North East industrial market: Demand to remain robust

February 2025

Overall, the take-up of industrial space in the North East in 2024 was slightly higher than 2023 by approximately 200,000 sq ft. The number of transactions was up, although the size of the space taken was often smaller.

Keith Stewart, partner and head of industrial agency at Naylors Gavin Black noted: “Take up in 2024 was slightly higher than 2023, with approximately 1.4m sq ft transacted of units above 50,000 sq ft, compared to around 1.2m sq ft in 2023.

“There were more transactions in 2024, albeit the average size was down on 2023.

“The largest transaction last year was the sale on Nelson Way, Cramlington which was 204,000 sq ft.  In addition, there were a number of other freehold transactions – mainly from occupiers – which took a number of units out of the market last year.”

Mark Proudlock, partner at Knight Frank in Newcastle who heads-up the industrial agency team, echoed those figures and added “Take up in Q4 2024 amounted to 303,500 square foot across 4 units.

“Over the year, 14 transactions completed above 50,000 sq ft – 10 leasehold and four freehold – notably better than the eight units that traded in 2023.”

In terms of popular areas, those close to the A1 and A19 come out on top for the region. Particularly, Stewart noted, “Industrial estates in Washington, Gateshead, North Tyneside, Durham, Peterlee, and Teesside are seeing good demand and take-up and this is evident from the results over the last couple of years.”

The size of stock

Most industrial lettings in the North East are below the 400,000 sq ft region, with the smaller and mid-size market dominating the region.

Proudlock noted: “In spite of a relatively static economy, lettings of smaller and mid-sized units have held up as evidenced by take-up in 2024.

“Availability of modern stock across a range of sizes is proving to be one of the biggest barriers with specific sizes currently not catered for, while in other size bands there is more choice for occupiers.”

This was echoed by Stewart, who said: “Smaller units are still popular, however, some have been on the market for longer than in recent times.

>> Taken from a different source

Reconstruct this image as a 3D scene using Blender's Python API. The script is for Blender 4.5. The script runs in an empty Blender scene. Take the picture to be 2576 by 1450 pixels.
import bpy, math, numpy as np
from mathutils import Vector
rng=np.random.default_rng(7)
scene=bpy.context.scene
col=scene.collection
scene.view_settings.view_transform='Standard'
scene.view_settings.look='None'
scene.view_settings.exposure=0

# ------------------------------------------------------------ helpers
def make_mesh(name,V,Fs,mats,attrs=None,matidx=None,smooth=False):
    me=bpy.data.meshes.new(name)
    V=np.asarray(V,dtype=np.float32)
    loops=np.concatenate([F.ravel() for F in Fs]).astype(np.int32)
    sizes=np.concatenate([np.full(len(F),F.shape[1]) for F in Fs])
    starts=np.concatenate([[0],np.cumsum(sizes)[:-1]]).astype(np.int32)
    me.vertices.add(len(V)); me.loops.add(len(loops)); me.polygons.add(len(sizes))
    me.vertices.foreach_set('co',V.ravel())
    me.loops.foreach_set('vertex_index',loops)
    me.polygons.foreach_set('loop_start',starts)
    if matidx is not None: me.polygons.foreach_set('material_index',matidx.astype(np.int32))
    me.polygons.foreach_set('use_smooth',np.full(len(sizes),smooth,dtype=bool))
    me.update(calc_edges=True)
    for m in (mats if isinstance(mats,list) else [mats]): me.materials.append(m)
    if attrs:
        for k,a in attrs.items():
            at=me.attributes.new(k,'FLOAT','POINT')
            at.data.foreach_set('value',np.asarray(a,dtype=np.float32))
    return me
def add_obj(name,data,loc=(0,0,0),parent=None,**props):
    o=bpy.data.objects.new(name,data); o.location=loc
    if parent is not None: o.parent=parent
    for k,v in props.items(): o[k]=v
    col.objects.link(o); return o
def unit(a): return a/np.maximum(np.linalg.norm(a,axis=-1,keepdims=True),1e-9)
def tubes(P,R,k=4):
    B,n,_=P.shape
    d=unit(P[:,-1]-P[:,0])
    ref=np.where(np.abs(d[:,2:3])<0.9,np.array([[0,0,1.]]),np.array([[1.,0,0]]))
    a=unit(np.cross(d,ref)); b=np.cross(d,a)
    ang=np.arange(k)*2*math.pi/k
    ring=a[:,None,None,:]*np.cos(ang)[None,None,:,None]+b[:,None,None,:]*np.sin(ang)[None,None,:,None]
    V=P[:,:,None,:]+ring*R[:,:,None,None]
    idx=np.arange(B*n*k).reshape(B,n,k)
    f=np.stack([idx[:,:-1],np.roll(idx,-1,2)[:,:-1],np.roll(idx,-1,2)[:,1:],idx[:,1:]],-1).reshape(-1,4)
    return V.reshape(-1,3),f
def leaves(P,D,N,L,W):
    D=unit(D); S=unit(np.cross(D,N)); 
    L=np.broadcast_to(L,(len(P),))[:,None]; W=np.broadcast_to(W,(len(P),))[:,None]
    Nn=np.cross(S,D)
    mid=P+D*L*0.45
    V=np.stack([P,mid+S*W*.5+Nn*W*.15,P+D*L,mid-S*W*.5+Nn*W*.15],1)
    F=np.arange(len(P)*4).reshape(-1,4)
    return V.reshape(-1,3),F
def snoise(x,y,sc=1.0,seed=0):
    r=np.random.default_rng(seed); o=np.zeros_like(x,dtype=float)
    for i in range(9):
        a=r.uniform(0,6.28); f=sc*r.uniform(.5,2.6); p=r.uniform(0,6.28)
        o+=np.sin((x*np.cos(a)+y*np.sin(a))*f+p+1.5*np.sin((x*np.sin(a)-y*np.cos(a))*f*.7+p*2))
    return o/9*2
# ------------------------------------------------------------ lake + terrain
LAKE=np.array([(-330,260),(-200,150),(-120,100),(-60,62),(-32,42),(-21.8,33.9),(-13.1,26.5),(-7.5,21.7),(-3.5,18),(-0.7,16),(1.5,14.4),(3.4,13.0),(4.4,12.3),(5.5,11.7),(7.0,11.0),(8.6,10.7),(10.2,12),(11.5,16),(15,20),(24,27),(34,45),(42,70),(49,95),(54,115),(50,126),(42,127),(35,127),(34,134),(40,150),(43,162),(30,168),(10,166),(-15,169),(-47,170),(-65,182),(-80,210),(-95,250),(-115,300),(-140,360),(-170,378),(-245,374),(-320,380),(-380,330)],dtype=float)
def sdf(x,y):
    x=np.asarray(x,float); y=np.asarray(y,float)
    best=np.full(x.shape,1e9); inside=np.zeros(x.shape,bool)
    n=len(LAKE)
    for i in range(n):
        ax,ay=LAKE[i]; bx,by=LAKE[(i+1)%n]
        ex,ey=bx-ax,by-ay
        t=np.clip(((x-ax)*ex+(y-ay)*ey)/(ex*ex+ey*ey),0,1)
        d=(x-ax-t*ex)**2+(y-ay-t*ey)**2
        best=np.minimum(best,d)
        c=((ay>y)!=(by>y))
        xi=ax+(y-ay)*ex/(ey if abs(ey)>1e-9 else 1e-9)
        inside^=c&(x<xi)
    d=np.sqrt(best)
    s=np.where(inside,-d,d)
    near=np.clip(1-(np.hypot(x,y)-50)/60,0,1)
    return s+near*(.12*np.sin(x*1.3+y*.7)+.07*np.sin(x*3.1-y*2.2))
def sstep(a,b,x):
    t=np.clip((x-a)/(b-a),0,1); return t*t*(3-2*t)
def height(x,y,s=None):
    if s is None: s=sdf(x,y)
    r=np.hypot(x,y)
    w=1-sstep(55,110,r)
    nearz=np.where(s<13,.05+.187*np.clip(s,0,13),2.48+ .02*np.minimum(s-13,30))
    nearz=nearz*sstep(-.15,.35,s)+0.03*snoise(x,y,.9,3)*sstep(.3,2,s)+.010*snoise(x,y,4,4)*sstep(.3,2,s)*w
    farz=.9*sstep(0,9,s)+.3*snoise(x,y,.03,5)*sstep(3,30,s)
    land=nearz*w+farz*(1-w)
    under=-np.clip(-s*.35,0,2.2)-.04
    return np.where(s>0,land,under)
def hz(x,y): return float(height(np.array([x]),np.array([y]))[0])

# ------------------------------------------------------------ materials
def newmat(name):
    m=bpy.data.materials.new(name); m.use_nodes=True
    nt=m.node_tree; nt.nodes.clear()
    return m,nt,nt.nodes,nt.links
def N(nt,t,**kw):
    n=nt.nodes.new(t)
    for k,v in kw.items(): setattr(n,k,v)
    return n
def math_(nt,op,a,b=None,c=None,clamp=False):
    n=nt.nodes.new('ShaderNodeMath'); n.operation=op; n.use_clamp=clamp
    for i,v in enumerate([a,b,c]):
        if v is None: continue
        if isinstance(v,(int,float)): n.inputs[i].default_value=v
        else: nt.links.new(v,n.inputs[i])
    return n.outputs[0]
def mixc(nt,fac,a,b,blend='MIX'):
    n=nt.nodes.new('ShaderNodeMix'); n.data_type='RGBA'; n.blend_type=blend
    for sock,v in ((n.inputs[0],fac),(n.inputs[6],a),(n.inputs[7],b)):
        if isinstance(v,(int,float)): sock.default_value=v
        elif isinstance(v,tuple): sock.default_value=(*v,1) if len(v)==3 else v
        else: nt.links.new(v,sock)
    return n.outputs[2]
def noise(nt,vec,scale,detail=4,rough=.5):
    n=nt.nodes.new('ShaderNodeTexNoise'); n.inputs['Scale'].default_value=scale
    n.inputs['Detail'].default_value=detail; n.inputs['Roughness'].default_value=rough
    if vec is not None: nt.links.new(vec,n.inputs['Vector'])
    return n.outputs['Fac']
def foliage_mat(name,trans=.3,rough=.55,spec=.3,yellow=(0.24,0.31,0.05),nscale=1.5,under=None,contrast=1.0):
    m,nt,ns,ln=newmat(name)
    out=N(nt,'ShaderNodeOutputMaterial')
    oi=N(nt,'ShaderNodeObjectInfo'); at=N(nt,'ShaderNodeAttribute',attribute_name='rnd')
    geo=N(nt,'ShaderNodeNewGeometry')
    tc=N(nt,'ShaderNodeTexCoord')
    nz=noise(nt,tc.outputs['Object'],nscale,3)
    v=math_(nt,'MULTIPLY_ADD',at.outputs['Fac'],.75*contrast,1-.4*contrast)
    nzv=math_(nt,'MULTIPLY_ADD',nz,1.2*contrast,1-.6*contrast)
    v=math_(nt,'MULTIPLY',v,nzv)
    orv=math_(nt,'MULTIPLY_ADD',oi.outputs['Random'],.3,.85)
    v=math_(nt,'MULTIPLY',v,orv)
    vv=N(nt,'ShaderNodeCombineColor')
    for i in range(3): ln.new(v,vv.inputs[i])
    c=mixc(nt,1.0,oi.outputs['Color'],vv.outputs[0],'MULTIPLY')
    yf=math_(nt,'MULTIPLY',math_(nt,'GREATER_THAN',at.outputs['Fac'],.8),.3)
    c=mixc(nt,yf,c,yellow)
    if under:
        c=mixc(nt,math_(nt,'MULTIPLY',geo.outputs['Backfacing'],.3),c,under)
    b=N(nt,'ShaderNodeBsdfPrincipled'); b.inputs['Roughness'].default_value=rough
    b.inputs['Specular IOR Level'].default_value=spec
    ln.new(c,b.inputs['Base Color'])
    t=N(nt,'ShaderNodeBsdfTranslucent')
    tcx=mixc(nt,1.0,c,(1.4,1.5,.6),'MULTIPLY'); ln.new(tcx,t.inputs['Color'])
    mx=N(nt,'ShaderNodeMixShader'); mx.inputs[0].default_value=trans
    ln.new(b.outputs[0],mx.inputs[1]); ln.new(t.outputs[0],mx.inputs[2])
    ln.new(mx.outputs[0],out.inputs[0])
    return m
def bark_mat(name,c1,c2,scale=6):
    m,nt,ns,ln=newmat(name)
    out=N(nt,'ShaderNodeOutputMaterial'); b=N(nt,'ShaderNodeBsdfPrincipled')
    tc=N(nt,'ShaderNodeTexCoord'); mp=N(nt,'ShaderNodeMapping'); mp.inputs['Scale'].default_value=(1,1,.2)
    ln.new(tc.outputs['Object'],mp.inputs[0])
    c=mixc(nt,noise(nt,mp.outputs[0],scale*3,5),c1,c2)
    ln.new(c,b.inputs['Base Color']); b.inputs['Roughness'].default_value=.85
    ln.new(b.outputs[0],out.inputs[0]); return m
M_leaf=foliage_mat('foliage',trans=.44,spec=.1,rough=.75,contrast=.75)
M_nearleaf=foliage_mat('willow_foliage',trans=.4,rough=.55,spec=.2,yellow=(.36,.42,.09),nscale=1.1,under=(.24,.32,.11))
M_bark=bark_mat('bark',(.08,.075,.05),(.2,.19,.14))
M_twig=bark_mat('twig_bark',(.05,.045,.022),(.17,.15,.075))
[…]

“Rents have increased due to high demand over the last few years – particularly those that are below the rates threshold.  Mid-size units are letting well, albeit there is limited availability of stock between 20,000-50,000 sq. ft.”

According to Savills latest Big Shed Briefing, occupiers across Yorkshire and the North East regions have paused on larger transactions over 400,000 sq ft, primarily due to political and economic uncertainties, which has impacted take-up levels.

However, Savills says, deal churn in smaller size bands has remained robust: In 2024, there were 16 deals within the 100,000–200,000 sq ft size band and four within the 200,000–300,000 sq ft size band.

What next? 

And perhaps most importantly, what is the general outlook for the year ahead? It’s a mixed bag, with Stewart highlighting how the challenges posed to businesses by the recent Budget may affect the market:

“Unfortunately, we anticipate some business failures this year and with that more stock will come back to the market, of varying sizes.

“We expect it to be challenging, with some businesses pausing on whether they move and readjusting their forecasts given the recent budget and the effects that may have.”

As for demand, everyone seems to agree that it will remain high. Proudlock noted “Demand continues to hold up, with occupiers closing in on some of the remaining new stock and units under construction.

“Q1 2025 will see just under 0.5m sq ft of new speculative stock hit the market across four units, and developers with sites in our area will be closely monitoring the speed of take up.

“Prime industrial rents in Newcastle grew by 6.7% during 2024 to £8/sq ft, albeit remaining stable in the fourth quarter (units 50,000 sq ft+).

“According to RealFor, average rental growth of 2.8% is forecast for the North East region for 2025. Stronger growth of 3.6% is predicted for Newcastle.”

Stewart also pointed to the trend for high quality space affecting the market: “There will be limited construction coming forward in 2025 so we anticipate there will still be good demand, with supply of high-quality units in short supply.

“Landlords will continue to refurbish and repurpose older units up to higher standards to increase rental levels and protect their investment, but also to provide a standard of unit that most tenants now require and demand.”

Tom Asher, director in the industrial & logistics occupier advisory team at Savills, commented: “Despite current headwinds, we are seeing encouraging signs in the market.

“Vacancy rates are reducing, deal churn remains robust, and there are clear indications of increased activity.

“These factors collectively highlight a resilient industrial and logistics sector poised for growth, and we anticipate that strategic investments in modernising and redeveloping existing spaces will further enhance market dynamics.”